◆ **What needs to be done**: The lines below are to be quoted exactly, from the first through the one that contains "monitor', .02, 20, 10, 3)".

◆ **Recorded data**:
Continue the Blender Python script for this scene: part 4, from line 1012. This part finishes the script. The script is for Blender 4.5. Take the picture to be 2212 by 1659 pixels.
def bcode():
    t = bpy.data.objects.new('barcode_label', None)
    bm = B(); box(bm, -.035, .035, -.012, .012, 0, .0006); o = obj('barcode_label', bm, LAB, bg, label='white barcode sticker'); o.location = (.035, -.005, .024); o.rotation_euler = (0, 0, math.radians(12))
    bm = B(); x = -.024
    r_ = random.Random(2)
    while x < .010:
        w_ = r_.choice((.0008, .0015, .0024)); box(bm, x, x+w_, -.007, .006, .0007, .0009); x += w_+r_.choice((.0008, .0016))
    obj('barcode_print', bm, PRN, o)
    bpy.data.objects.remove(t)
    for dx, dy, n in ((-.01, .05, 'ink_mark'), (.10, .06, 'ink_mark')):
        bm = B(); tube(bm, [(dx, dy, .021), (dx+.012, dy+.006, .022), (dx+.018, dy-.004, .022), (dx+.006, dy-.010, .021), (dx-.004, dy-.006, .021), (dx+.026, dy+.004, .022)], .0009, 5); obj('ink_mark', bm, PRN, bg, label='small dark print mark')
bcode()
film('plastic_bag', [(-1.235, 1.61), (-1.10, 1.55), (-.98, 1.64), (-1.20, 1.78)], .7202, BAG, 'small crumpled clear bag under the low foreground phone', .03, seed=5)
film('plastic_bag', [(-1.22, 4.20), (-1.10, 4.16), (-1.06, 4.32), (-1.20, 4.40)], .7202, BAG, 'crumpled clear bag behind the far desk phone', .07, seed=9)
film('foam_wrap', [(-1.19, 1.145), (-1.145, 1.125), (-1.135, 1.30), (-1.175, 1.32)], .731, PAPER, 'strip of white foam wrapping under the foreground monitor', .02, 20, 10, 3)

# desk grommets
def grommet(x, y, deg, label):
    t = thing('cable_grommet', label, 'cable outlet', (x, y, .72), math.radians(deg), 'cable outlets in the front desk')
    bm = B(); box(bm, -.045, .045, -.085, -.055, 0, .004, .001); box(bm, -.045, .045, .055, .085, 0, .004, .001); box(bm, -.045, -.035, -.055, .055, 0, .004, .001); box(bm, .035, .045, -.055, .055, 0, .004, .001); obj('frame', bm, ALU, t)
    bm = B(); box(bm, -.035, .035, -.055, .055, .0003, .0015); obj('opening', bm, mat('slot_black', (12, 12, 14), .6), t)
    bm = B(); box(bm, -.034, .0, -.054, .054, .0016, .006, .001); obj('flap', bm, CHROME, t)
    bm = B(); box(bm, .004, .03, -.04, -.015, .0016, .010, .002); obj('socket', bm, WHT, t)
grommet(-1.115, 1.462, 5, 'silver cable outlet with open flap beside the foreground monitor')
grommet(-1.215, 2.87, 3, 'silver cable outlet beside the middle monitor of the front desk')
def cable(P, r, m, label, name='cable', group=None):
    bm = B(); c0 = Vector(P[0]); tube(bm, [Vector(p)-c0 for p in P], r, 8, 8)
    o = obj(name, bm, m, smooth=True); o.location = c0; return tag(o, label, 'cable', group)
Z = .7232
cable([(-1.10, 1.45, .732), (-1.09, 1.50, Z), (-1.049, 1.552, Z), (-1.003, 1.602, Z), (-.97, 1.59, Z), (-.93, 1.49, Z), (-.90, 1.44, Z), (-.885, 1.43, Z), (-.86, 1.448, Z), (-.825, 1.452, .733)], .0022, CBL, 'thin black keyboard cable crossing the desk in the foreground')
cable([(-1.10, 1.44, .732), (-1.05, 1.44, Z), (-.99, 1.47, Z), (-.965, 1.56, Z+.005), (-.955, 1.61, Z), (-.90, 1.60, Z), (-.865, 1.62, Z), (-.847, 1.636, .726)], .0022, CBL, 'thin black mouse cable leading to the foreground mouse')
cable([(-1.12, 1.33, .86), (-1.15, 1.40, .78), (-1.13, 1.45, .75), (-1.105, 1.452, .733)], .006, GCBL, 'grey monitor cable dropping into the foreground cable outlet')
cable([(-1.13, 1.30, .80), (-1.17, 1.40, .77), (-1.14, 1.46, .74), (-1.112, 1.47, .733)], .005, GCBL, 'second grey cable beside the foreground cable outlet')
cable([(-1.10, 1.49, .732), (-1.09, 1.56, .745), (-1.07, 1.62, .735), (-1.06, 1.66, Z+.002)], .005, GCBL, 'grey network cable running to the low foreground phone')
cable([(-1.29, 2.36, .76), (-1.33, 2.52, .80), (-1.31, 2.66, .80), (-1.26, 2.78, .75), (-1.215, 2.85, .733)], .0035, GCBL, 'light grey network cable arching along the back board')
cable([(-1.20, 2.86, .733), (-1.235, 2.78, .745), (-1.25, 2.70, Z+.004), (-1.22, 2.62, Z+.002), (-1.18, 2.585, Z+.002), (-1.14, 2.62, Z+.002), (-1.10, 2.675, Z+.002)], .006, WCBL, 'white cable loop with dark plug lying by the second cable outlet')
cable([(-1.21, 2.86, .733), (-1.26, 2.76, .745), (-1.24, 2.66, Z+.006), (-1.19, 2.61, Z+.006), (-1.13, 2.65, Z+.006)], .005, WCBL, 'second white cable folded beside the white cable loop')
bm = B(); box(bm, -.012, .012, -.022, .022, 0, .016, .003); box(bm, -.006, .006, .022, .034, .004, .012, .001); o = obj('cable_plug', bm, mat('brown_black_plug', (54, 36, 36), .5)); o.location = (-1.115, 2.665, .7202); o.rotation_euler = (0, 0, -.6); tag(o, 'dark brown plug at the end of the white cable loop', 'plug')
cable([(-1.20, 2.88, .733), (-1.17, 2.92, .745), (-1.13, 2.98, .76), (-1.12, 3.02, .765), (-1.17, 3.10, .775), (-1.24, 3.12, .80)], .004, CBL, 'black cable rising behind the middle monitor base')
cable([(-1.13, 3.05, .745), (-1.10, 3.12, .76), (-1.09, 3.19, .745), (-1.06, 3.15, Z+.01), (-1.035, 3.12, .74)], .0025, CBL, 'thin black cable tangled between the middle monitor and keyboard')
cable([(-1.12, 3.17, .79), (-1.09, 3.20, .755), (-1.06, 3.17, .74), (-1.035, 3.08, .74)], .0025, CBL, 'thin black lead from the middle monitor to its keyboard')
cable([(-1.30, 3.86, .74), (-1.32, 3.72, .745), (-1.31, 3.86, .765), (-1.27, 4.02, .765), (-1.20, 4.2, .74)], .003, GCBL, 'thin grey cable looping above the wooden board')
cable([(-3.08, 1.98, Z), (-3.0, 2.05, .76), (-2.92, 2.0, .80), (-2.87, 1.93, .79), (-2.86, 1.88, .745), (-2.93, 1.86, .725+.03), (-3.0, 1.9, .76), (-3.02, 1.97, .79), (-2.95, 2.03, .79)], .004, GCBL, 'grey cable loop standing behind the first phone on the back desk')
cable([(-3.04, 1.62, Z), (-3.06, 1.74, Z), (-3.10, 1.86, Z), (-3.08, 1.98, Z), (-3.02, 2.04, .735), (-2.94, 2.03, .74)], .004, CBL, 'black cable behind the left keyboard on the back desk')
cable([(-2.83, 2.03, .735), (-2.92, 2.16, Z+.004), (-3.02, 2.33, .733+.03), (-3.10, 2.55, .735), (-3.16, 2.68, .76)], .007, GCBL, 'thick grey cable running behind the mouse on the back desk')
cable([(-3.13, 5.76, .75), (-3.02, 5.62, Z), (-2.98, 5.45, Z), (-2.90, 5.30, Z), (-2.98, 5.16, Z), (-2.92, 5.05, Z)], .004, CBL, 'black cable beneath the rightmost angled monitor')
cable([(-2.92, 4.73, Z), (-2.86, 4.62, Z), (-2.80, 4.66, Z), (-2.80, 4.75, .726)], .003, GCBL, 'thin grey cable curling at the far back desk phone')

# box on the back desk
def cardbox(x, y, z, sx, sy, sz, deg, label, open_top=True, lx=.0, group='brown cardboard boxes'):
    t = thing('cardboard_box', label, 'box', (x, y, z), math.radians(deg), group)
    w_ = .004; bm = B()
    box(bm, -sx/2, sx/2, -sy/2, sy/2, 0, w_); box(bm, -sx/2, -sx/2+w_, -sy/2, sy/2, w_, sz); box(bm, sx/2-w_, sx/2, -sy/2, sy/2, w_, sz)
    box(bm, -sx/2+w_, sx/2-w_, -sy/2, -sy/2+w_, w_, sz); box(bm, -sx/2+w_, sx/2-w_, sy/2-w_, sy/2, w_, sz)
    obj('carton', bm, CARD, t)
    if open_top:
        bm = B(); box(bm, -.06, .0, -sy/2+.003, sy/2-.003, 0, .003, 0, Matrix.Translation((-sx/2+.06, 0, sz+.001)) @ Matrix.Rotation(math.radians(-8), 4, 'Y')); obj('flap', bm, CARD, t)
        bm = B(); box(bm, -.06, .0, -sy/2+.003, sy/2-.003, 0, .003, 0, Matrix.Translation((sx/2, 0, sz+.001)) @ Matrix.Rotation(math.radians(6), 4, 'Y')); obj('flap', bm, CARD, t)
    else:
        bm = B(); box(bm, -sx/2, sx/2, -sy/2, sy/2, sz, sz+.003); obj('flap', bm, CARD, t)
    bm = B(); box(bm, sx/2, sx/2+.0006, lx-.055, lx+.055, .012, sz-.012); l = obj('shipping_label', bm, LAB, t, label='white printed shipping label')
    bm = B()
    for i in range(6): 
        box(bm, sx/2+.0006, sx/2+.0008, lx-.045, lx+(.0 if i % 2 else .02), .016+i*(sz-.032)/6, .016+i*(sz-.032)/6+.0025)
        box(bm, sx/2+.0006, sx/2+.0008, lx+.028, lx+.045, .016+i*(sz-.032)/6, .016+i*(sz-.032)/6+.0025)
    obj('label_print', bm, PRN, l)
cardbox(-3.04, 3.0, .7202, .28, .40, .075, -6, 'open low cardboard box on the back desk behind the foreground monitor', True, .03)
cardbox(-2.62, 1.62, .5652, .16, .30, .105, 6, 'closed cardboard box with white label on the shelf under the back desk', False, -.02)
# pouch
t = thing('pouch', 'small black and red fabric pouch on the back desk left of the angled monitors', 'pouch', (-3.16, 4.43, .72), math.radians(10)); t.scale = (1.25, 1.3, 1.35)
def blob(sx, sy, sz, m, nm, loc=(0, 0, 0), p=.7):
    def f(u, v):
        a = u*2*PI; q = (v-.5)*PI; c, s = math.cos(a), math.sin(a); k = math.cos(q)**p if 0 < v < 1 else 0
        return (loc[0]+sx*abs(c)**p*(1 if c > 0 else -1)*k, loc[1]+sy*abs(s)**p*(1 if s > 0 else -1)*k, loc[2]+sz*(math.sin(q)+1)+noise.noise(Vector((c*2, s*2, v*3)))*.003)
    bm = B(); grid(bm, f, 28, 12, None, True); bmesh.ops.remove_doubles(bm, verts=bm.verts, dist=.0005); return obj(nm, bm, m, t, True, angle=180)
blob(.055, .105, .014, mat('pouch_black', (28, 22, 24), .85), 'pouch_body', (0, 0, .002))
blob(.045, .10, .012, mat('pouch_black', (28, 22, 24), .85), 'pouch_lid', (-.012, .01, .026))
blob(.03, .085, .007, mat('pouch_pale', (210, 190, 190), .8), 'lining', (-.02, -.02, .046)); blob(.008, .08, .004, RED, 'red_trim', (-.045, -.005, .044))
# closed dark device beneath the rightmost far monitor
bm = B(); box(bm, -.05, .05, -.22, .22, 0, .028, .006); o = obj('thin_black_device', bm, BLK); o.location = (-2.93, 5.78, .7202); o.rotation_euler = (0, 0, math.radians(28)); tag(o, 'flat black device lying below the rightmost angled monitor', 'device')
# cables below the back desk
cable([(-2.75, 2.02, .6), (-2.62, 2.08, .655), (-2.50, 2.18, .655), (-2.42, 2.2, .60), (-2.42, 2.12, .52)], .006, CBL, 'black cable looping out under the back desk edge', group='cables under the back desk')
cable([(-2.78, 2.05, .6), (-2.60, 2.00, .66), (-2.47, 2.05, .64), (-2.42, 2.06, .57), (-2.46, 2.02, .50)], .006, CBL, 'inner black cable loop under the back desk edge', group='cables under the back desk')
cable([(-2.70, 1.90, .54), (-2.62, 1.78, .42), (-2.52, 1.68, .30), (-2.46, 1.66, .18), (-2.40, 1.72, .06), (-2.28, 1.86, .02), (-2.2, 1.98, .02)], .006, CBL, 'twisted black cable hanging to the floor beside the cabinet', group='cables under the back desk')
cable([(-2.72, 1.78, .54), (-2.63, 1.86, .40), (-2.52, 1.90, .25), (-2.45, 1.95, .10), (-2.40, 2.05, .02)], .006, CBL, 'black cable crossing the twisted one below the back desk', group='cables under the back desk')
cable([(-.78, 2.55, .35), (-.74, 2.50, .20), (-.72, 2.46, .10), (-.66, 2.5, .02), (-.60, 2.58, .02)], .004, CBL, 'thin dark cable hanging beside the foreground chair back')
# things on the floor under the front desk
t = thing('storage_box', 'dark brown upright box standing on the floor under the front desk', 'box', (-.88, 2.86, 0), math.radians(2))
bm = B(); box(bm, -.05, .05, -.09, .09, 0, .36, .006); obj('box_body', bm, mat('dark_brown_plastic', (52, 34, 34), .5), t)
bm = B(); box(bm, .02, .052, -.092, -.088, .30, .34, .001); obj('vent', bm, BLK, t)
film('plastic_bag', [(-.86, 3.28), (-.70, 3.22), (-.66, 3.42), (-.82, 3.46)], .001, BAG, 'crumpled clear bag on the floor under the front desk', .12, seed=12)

◆ **Answer to this task**:
Continue the Blender Python script for this scene: part 4, from line 1012. This part finishes the script. The script is for Blender 4.5. Take the picture to be 2212 by 1659 pixels.
def bcode():
    t = bpy.data.objects.new('barcode_label', None)
    bm = B(); box(bm, -.035, .035, -.012, .012, 0, .0006); o = obj('barcode_label', bm, LAB, bg, label='white barcode sticker'); o.location = (.035, -.005, .024); o.rotation_euler = (0, 0, math.radians(12))
    bm = B(); x = -.024
    r_ = random.Random(2)
    while x < .010:
        w_ = r_.choice((.0008, .0015, .0024)); box(bm, x, x+w_, -.007, .006, .0007, .0009); x += w_+r_.choice((.0008, .0016))
    obj('barcode_print', bm, PRN, o)
    bpy.data.objects.remove(t)
    for dx, dy, n in ((-.01, .05, 'ink_mark'), (.10, .06, 'ink_mark')):
        bm = B(); tube(bm, [(dx, dy, .021), (dx+.012, dy+.006, .022), (dx+.018, dy-.004, .022), (dx+.006, dy-.010, .021), (dx-.004, dy-.006, .021), (dx+.026, dy+.004, .022)], .0009, 5); obj('ink_mark', bm, PRN, bg, label='small dark print mark')
bcode()
film('plastic_bag', [(-1.235, 1.61), (-1.10, 1.55), (-.98, 1.64), (-1.20, 1.78)], .7202, BAG, 'small crumpled clear bag under the low foreground phone', .03, seed=5)
film('plastic_bag', [(-1.22, 4.20), (-1.10, 4.16), (-1.06, 4.32), (-1.20, 4.40)], .7202, BAG, 'crumpled clear bag behind the far desk phone', .07, seed=9)
film('foam_wrap', [(-1.19, 1.145), (-1.145, 1.125), (-1.135, 1.30), (-1.175, 1.32)], .731, PAPER, 'strip of white foam wrapping under the foreground monitor', .02, 20, 10, 3)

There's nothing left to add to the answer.